Double taxation risk with RSUs
Expats face double taxation risk if:
- Your home country taxed RSUs at grant (common in some jurisdictions)
- Switzerland taxes the same shares again at vesting
Switzerland has double taxation treaties (DTA) with 100+ countries. Relief mechanisms include:
- Exemption method — Swiss income exempt from home country tax
- Credit method — tax paid in one country credits against tax in another
If you have RSUs spanning two countries, consider:
- Applying for an expat tax ruling (Vorabentscheid) before vesting
- Documenting the split between Swiss and non-Swiss vesting periods precisely
→ Double Taxation Switzerland guide
How to declare RSU income on your Swiss tax return
On the tax return form
RSU income is declared in:
- Federal/cantonal forms: "Income from employment — other income" or a dedicated employee participation section
- You must attach a statement from your employer showing: number of shares, vesting date, price per share on vesting date, total CHF value
Employer certificate (Lohnausweis / certificat de salaire)

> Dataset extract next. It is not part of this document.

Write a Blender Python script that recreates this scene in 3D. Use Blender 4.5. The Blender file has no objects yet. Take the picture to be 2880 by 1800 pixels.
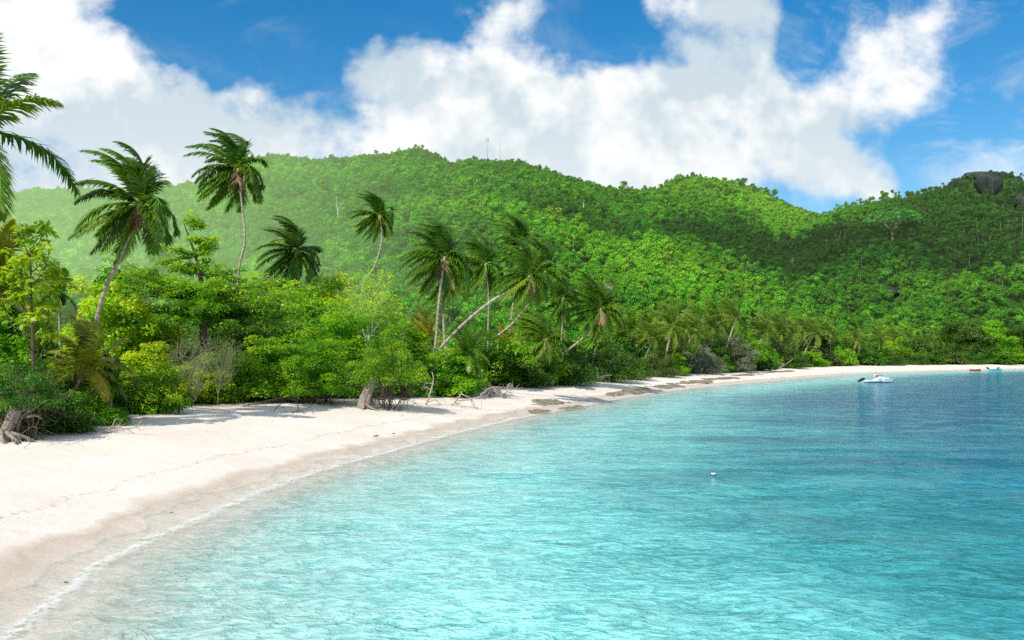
import bpy, bmesh, math, random
import numpy as np
from mathutils import Vector, Matrix

rng = np.random.default_rng(7)
sc = bpy.context.scene
COL = sc.collection

# ------------------------------------------------------------------ camera model (eye 5 m above the water, level lens with rise)
CX, HY, FD, EYE = 1209.5, 835.0, 2095.4, 5.0
def at(x, y, Y):
    return np.array([(x - CX) / FD * Y, Y, EYE - (y - HY) / FD * Y])

cam = bpy.data.cameras.new('camera'); cam_o = bpy.data.objects.new('camera', cam); COL.objects.link(cam_o)
cam_o.location = (0, 0, EYE); cam_o.rotation_euler = (math.radians(90), 0, 0)
cam.sensor_width = 36; cam.lens = 887 * 36 / 1024; cam.shift_y = 33.5 / 1024
cam.clip_start = 0.1; cam.clip_end = 6000
sc.camera = cam_o
sc.view_settings.view_transform = 'Standard'; sc.view_settings.look = 'None'; sc.view_settings.exposure = 0
sc.cycles.max_bounces = 5; sc.cycles.diffuse_bounces = 2; sc.cycles.glossy_bounces = 2
sc.cycles.transmission_bounces = 4; sc.cycles.caustics_reflective = False; sc.cycles.caustics_refractive = False
sc.cycles.use_denoising = False; sc.cycles.sample_clamp_indirect = 4; sc.cycles.sample_clamp_direct = 6

# ------------------------------------------------------------------ helpers: tags, meshes
def tag(o, label=None, cat=None, group=None, kind=None):
    if label: o['label'] = label
    if cat: o['category'] = cat
    if group: o['group'] = group
    if kind: o['kind'] = kind
    return o
def empty(name, loc, rz=0.0):
    o = bpy.data.objects.new(name, None); COL.objects.link(o)
    o.location = tuple(float(v) for v in loc); o.rotation_euler = (0, 0, rz); o.empty_display_size = 0.3
    return o
def link(name, me, parent=None, loc=None):
    o = bpy.data.objects.new(name, me); COL.objects.link(o)
    if parent: o.parent = parent
    if loc is not None: o.location = tuple(float(v) for v in loc)
    return o
def mesh(name, V, F, mats, attr=None, smooth=True, midx=None):
    """V (n,3); F list of (m,k) int arrays"""
    V = np.asarray(V, dtype=np.float32)
    me = bpy.data.meshes.new(name)
    me.vertices.add(len(V)); me.vertices.foreach_set('co', V.ravel())
    F = [np.asarray(f, dtype=np.int32) for f in F if len(f)]
    nl = sum(f.size for f in F); npoly = sum(len(f) for f in F)
    me.loops.add(nl); me.polygons.add(npoly)
    me.loops.foreach_set('vertex_index', np.concatenate([f.ravel() for f in F]))
    tot = np.concatenate([np.full(len(f), f.shape[1], dtype=np.int32) for f in F])
    st = np.concatenate([[0], np.cumsum(tot)[:-1]]).astype(np.int32)
    me.polygons.foreach_set('loop_start', st)
    if not isinstance(mats, (list, tuple)): mats = [mats]
    for m in mats: me.materials.append(m)
    if midx is not None: me.polygons.foreach_set('material_index', np.asarray(midx, dtype=np.int32))
    me.update(calc_edges=True)
    if smooth: me.polygons.foreach_set('use_smooth', np.ones(npoly, dtype=bool))
    for k, a in (attr or {}).items():
        at_ = me.attributes.new(k, 'FLOAT', 'POINT'); at_.data.foreach_set('value', np.asarray(a, dtype=np.float32))
    return me
class MB:
    """collects pieces that become one mesh"""
    def __init__(s): s.V=[]; s.Q=[]; s.T=[]; s.a=[]; s.n=0; s.mq=[]; s.mt=[]
    def add(s, V, Q=None, T=None, tint=0.5, m=0):
        V = np.asarray(V, float); s.V.append(V)
        if Q is not None and len(Q): s.Q.append(np.asarray(Q)+s.n); s.mq += [m]*len(Q)
        if T is not None and len(T): s.T.append(np.asarray(T)+s.n); s.mt += [m]*len(T)
        t = np.full(len(V), tint) if np.isscalar(tint) else np.asarray(tint)
        s.a.append(t); s.n += len(V)
    def tube(s, P, R, k=6, tint=None, m=0, cap=True):
        P = np.asarray(P, float); n = len(P); R = np.broadcast_to(np.asarray(R, float), (n,))
        D = np.gradient(P, axis=0); D /= np.linalg.norm(D, axis=1, keepdims=True) + 1e-9
        ref = np.array([0, 0, 1.]) if abs(D[:, 2]).mean() < .8 else np.array([1., 0, 0])
        A = np.cross(D, ref); A /= np.linalg.norm(A, axis=1, keepdims=True) + 1e-9
        B = np.cross(D, A); th = np.arange(k) * 2 * np.pi / k
        V = (P[:, None] + R[:, None, None] * (np.cos(th)[None, :, None] * A[:, None] + np.sin(th)[None, :, None] * B[:, None])).reshape(-1, 3)
        i = np.arange(n-1)[:, None] * k; j = np.arange(k)[None]; j2 = (j + 1) % k
        Q = np.stack([i+j, i+j2, i+k+j2, i+k+j], -1).reshape(-1, 4)
        T = []
        if tint is None: tt = np.repeat(np.linspace(0, 1, n), k)
        else: tt = np.full(len(V), tint)
        if cap:
            V = np.vstack([V, P[-1] + D[-1]*R[-1]*.3, P[0]]); tt = np.append(tt, [tt[-1], tt[0]])
            c = n*k; b = (n-1)*k
            T = [[b+q, b+(q+1) % k, c] for q in range(k)] + [[(q+1) % k, q, c+1] for q in range(k)]
        s.add(V, Q, T, tt, m)
    def box(s, c, d, tint=.5, m=0, R=None):
        v = np.array([[x, y, z] for x in (-.5, .5) for y in (-.5, .5) for z in (-.5, .5)]) * np.asarray(d)
        if R is not None: v = v @ np.asarray(R).T
        s.add(v + np.asarray(c), [[0,1,3,2],[4,6,7,5],[0,4,5,1],[2,3,7,6],[0,2,6,4],[1,5,7,3]], None, tint, m)
    def build(s, name, mats, smooth=True, attr='tint'):
        V = np.vstack(s.V); F = []; mi = []
        if s.Q: F.append(np.vstack(s.Q)); mi += s.mq
        if s.T: F.append(np.vstack(s.T)); mi += s.mt
        return mesh(name, V, F, mats, {attr: np.concatenate(s.a)}, smooth, mi)
def unit(v): 
    v = np.asarray(v, float); return v / (np.linalg.norm(v, axis=-1, keepdims=True) + 1e-9)
def copy_tree(o, parent=None):
    c = o.copy(); COL.objects.link(c)
    if parent is not None: c.parent = parent; c.matrix_parent_inverse = o.matrix_parent_inverse.copy()
    for ch in list(o.children): copy_tree(ch, c)
    return c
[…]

Your employer is required to report RSU income on the Lohnausweis. Check:
- Field 2 (irregular earnings / unregelmässige Bezüge) — RSU income should appear here
- If missing, request a corrected Lohnausweis from HR before filing
Practical checklist for RSU taxation
- Track each vesting date and market price (CHF value on that day)

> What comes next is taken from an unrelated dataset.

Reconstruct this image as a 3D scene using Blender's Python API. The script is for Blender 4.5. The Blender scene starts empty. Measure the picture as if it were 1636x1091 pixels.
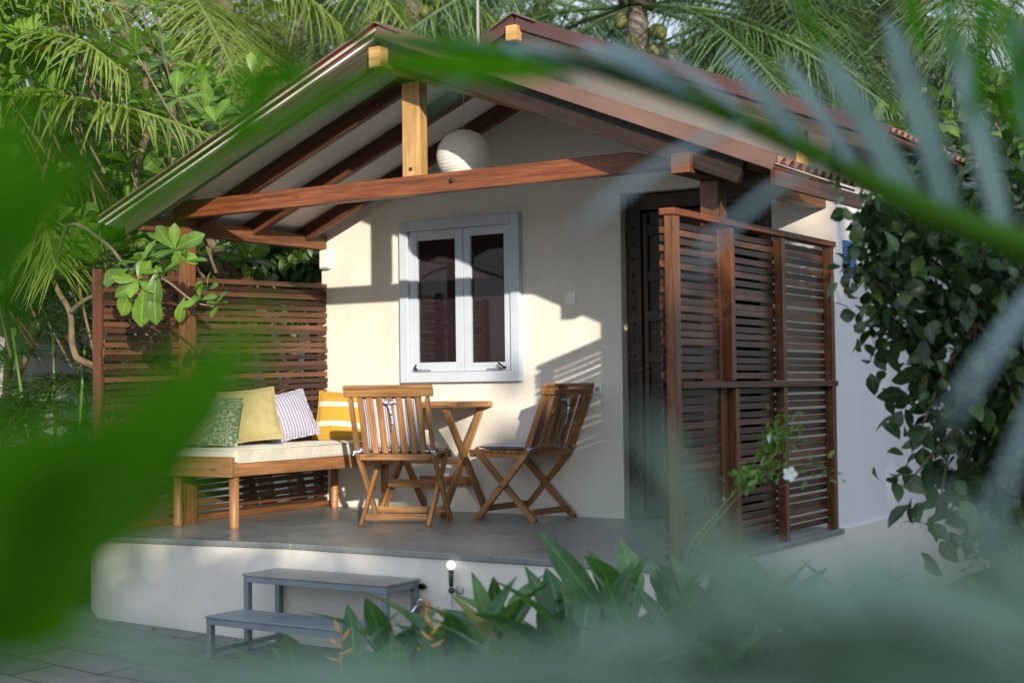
import bpy, bmesh, math, random
import numpy as np
from mathutils import Vector, Matrix, Euler
random.seed(7); RNG = np.random.default_rng(11)
PI = math.pi
scene = bpy.context.scene
col = scene.collection

# ------------------------------------------------------------------ camera
CF = 2341.7; CPX, CPY = 818.0, 545.5; CA, CP, CR = .5731, .0311, -.0122
CAM = Vector((4.548, -8.360, .856))
_v = Vector((-math.sin(CA), math.cos(CA), 0)); _r = Vector((math.cos(CA), math.sin(CA), 0)); _u = Vector((0, 0, 1))
FW = math.cos(CP)*_v + math.sin(CP)*_u; _up = -math.sin(CP)*_v + math.cos(CP)*_u
RT = math.cos(CR)*_r + math.sin(CR)*_up; UP = -math.sin(CR)*_r + math.cos(CR)*_up
def at(px, py, d):                      # world point seen at a photo pixel, d metres in front of the lens
    return CAM + (FW + RT*((px-CPX)/CF) - UP*((py-CPY)/CF))*d
cam_d = bpy.data.cameras.new('camera'); cam = bpy.data.objects.new('camera', cam_d); col.objects.link(cam)
cam.matrix_world = Matrix((( RT.x, UP.x, -FW.x, CAM.x), (RT.y, UP.y, -FW.y, CAM.y), (RT.z, UP.z, -FW.z, CAM.z), (0, 0, 0, 1)))
cam_d.sensor_width = 36; cam_d.lens = 36*CF/1636; cam_d.clip_end = 500; cam_d.clip_start = .02
cam_d.dof.use_dof = True; cam_d.dof.focus_distance = 9.1; cam_d.dof.aperture_fstop = 1.9; cam_d.dof.aperture_blades = 9
scene.camera = cam

# ------------------------------------------------------------------ light
SUN = Vector((-.948, 1.0, -.325)).normalized()
w = bpy.data.worlds.new('World'); scene.world = w; w.use_nodes = True
nt = w.node_tree; bg = nt.nodes['Background']
sky = nt.nodes.new('ShaderNodeTexSky'); sky.sky_type = 'NISHITA'; sky.sun_disc = False
sky.sun_elevation = math.radians(13.3); sky.sun_rotation = math.radians(136.5)
sky.air_density = 1.0; sky.dust_density = 1.0; sky.ozone_density = 2.0
tc = nt.nodes.new('ShaderNodeTexCoord'); cn = nt.nodes.new('ShaderNodeTexNoise'); cn.inputs['Scale'].default_value = 3.2; cn.inputs['Detail'].default_value = 8
cmap = nt.nodes.new('ShaderNodeMapping'); cmap.inputs['Scale'].default_value = (1, 1, 2.6); nt.links.new(tc.outputs['Generated'], cmap.inputs[0]); nt.links.new(cmap.outputs[0], cn.inputs['Vector'])
cr_ = nt.nodes.new('ShaderNodeValToRGB'); cr_.color_ramp.elements[0].position = .36; cr_.color_ramp.elements[1].position = .58; nt.links.new(cn.outputs[0], cr_.inputs[0])
cm = nt.nodes.new('ShaderNodeMix'); cm.data_type = 'RGBA'; nt.links.new(cr_.outputs[0], cm.inputs[0]); nt.links.new(sky.outputs[0], cm.inputs[6]); cm.inputs[7].default_value = (5.2, 5.7, 6.6, 1)
nt.links.new(cm.outputs[2], bg.inputs[0]); bg.inputs[1].default_value = .15
sd = bpy.data.lights.new('sun', 'SUN'); so = bpy.data.objects.new('sun', sd); col.objects.link(so)
sd.energy = 4.3; sd.angle = math.radians(.55); sd.color = (1.0, .88, .72)
so.rotation_mode = 'QUATERNION'; so.rotation_quaternion = SUN.to_track_quat('-Z', 'Y')
scene.view_settings.view_transform = 'Standard'; scene.view_settings.look = 'None'
scene.view_settings.gamma = 1; scene.view_settings.exposure = 0.5
scene.render.engine = 'CYCLES'
scene.cycles.use_denoising = True
scene.cycles.max_bounces = 8; scene.cycles.transparent_max_bounces = 8
scene.cycles.sample_clamp_indirect = 6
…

- Check your Lohnausweis — RSU income must appear in Field 2
- Calculate Swiss residency days during vesting period for proportional allocation
- Determine if total income (salary + RSU) exceeds CHF 120000 — if yes, file NOV
- Check your home country DTA with Switzerland for relief provisions
- Consider requesting an expat tax ruling if RSU values are large (>CHF 50,000)
This guide does not replace individual tax advice. All information is provided without guarantee.
Frequently Asked Questions
RSUs are taxed on the vesting date — the day the shares are actually delivered to your brokerage account. The fair market value on that exact date is used to calculate the taxable income. The grant date (when RSUs are awarded) is not a taxable event in Switzerland.
Yes. If you are tax resident in Switzerland, you must declare worldwide employment income — including RSUs from foreign employers. The Swiss tax return includes sections for foreign income and salary certificates.
No. Switzerland does not offer tax-deferred stock plans comparable to US 401(k) or ISA arrangements. RSU income is taxable at vesting with no deferral options — except possibly through salary sacrifice into Pillar 3a (not directly related to RSUs).
Only partially. Switzerland applies the proportional principle — only the share of the vesting period during which you were a Swiss tax resident is taxable in Switzerland. You must calculate the Swiss-days fraction and declare this explicitly on your return.
Many US employers automatically sell a portion of vested shares to cover withholding obligations. The shares sold are still reported as income (vesting value), and the sale proceeds cover the tax. The sale itself of shares vested as RSUs is generally not subject to Swiss capital gains tax (as it is considered income, not a capital gain at vesting).